Tuesday, March 29, 2011

Critiquing Your Own Tics

(Or, Growth Spurts)

You know that feeling, when another light bulb bursts on behind your creative genius, when something that one of your crit partners says to you that finally…clicks. It’s a new breath, a new way of looking at your writing and making it better. Maybe they told you that you’re protecting your protag too much, or your antagonist needs just a hint of likeability. Or maybe your fab crit group makes you realize that your theme weakens at the end, just when you it needed to strengthen. Or maybe you were (ugh) telling when you should have been (ugh) showing.

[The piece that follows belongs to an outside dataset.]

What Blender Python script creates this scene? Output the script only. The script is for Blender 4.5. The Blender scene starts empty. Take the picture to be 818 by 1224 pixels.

And then you want to share this newfound knowledge with others, so the next twenty-seven several critiques you do, you focus on this area. Because really? Everyone should grow with you.

I think that the results of the Ninja Science Pie got me to think more about this topic, when three of our writer/critique friends fessed up: “I tend to crit things that I’m currently working on.” At first I thought, well, of course you do, but being the black-and-white scientist I am, that doesn’t answer my original question, “What area do you focus on (such as voice, plot, grammar, etc.) when you critique?”

But it did answer my question, because these writer/critiquers are developing, and the area of focus changes over time. If a new bulb begins to blink behind them, they not only embrace it, they share it. And the greatest feeling as a developing writer/critique is when you can pass your own growth onto someone else.

So here’s a question for you: What is your current growth spurt in writing/critiquing?

8 comments:

Sophia said...

Mary, I know I do this. When I started seriously hunting down to be verbs and passive phrases in my own writing, no one else's were safe from me either. To the point that I'm having a hard time reading published novels because I can't turn that part of my brain off these days.

Anonymous said...

Hi! #1, thanks for visiting my blog today!

#2, to answer the question here: I'm working on artfully getting in some backstory without bogging down the story. I guess I'm figuring how to use little or no backstory, making me keenly aware of backstory in drafts other people show me.

Marybk said...

I hear you, Sophia: I've done the very same thing.

Nina: You've got a great blog. Thanks for stopping by mine! Backstory...that's a hard one to purge. I'm still working on that one.

Anita Grace Howard said...

I'm with you on the backstory. A constant battle in writing, along w/showing and not telling. Great post, Mary!

Tracey Neithercott said...

I have the opposite problem with backstory! Right now I'm adding more in so my readers aren't thinking "What?!!?" the entire time. :)

Marybk said...

Thanks, Anita.

Tracey: So funny. That's a great thing to catch as a critiquer, too. The right amount of backstory is so hard to nail.

Suzie Quint said...

I've become a "big picture" critiquer (pacing, character and story arc and such). Most of my writing partners have other folks who crit their grammar and punctuation, so I'm glad I've evolved to this level because it gives me something to add that they're not always getting from the others.

Marybk said...

Hi, Suzie! Thanks for dropping in. I love that you're able to help your crit partners in a different way from the rest.